The other day as I was lying awake at night, I decided I should start counting something to fall asleep. As counting sheep seemed a bit too mundane, I decided to try to remember the number of beds I slept in during 2011. As someone who is constantly on the move, I figured it would be quite a few. But I was still pretty surprised when the total came to 73.

(Hotel 25Hours in Hamburg, Germany)

Wow. 73 different beds in 365 days. That’s a new bed every five days. Or a couch, mattress, hammock or whatever it may have been.

Funnily enough, 2011 was actually one of my less mobile years: I spent more than a third of it living in Brooklyn, a bit less than a third visiting family in Finland and a third traveling around the world. That’s nothing compared to years when I’ve been on the move for six to eight months at a time. During those times I probably crashed at a new place every two or three days.

So what’s the big deal about this bed number of mine being so high? Well, for one thing it means I’ve had many changes of contracting bedbugs over the last years. Since I’ve stayed clear of them, I guess it means the world’s bedbug crisis is not quite as bad as we all thought. Phew.

But the real point I wanted to make about my 73 different sleeping arrangements is that it shows that this traveling lifestyle is not as easy as people think. You see, when I tell people what I do with my life (“I travel the world and write about it”), the most common comment I get is, “Oh, I’m jealous! Your life sounds amazing! You’re so lucky!”

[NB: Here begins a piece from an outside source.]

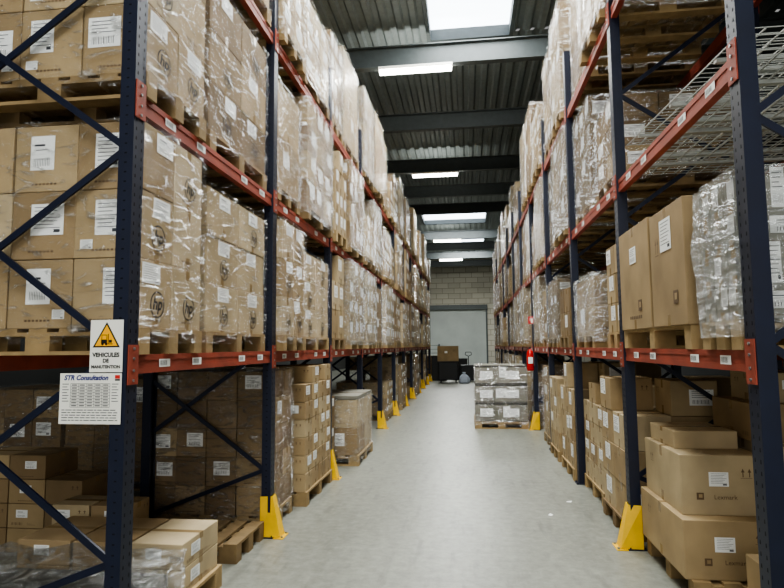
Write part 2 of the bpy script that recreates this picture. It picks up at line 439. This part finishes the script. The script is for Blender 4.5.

Newsflash: More than luck, my lifestyle requires hard work and sacrifices. (I know, not half as appealing anymore.) How many of you could imagine changing beds every five days? And doing it for years on end… probably not too many. Most people like their own comfy pillows and blankets way too much to give them up. And don’t get me wrong – I love a familiar fluffy pillow as much as the next gal. But I also know that if I want to travel, that means giving up some things. One of the first ones is a place to call your own – you don’t want to be paying rent elsewhere while you are out roaming the globe. If you plan on only leading a semi-nomadic life, I suggest subleasing your apartment to someone while you are gone. Either way, you’ll have to get used to laying your head down in a new place every few days.

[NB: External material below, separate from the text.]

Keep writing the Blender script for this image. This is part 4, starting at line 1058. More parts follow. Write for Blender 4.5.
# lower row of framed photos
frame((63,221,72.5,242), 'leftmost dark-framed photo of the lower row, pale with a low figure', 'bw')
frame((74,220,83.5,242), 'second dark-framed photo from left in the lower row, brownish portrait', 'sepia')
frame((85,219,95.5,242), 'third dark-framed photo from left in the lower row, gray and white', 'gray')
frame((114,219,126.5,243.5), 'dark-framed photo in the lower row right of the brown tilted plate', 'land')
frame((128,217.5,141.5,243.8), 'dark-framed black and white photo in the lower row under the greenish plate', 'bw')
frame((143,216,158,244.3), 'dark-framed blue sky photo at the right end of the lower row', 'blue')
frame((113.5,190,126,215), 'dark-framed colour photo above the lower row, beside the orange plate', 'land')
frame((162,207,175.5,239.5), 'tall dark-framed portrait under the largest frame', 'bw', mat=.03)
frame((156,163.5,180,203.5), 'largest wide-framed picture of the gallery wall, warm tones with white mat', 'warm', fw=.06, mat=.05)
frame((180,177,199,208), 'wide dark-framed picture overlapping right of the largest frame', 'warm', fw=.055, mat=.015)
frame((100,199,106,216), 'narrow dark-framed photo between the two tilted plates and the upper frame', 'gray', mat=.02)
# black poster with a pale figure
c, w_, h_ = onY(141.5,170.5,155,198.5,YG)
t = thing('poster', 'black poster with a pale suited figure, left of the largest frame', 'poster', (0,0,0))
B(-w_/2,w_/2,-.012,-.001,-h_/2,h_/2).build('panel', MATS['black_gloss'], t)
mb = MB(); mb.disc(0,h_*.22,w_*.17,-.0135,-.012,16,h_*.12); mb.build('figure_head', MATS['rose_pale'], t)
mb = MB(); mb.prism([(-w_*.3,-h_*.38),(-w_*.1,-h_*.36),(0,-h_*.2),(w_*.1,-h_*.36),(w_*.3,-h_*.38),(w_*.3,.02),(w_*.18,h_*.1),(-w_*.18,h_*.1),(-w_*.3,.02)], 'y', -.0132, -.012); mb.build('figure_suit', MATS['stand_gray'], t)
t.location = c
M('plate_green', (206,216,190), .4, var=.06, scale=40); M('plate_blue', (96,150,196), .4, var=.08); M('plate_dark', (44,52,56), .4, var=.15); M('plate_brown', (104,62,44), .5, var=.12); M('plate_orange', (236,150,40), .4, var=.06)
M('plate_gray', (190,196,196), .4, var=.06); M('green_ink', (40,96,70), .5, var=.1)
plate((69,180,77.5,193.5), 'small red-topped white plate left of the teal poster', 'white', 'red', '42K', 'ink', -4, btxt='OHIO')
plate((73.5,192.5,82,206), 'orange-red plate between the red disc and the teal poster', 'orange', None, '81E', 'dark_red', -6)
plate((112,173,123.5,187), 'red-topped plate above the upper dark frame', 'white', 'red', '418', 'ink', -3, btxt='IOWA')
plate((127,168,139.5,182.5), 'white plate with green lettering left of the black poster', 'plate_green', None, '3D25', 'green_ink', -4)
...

So where do I get my beauty sleep while on the road? Well, in different places: hotels, guesthouses, hostels, friends’ spare bedrooms or air mattresses, strangers’ couches (who I have befriended on the road, or met through traveler sites like Couchsurfing.com), hammocks, tents and sometimes in planes, buses, trains or even airports as I mentioned in my Quality Hunters blog. Yeah, not quite so glamorous anymore.

My accommodation in 2011 ranged from an outdoor hammock overlooking the mountains in Lanquin, Guatemala for $2 a night to a $350 hotel room in Amsterdam, Holland. So yes, I never know what awaits me! And that’s the beauty of it. Over my traveling years I’ve come to love the unexpected, and I thrive at not knowing where I’ll crash on any given day. I wouldn’t have it any other way right now.

(Zephyr Lodge in Lanquin, Guatemala. At $2 a night, you can’t beat this hammock accommodation for price nor the views!)

(Sakura Hotel in Tokyo, Japan, where the door slams into the bed every time you open it as the room is teeny tiny.)

(Le Méridien Bristol in Warsaw, Poland. Luxury for less: a room in this 5-star hotel costs less than 100 euro for up to two people as I wrote here.)

So next time you meet someone who travels a lot and you are about to exclaim, “I wish I could do that!”, just remember: you can. All you have to do is be willing to give up some of your home comforts and the sense of security that comes from living a stable life. In exchange you’ll get a life full of surprises, exotic foods, colorful cities, tropical beaches, new languages and international friends. Sounds like a fair trade to me!

And if you are ever having trouble falling asleep, I can truly recommend counting beds instead of sheep (as eventually I did fall asleep!). And once you do the math, please let me know what your total is! 🙂 Do you have me beat?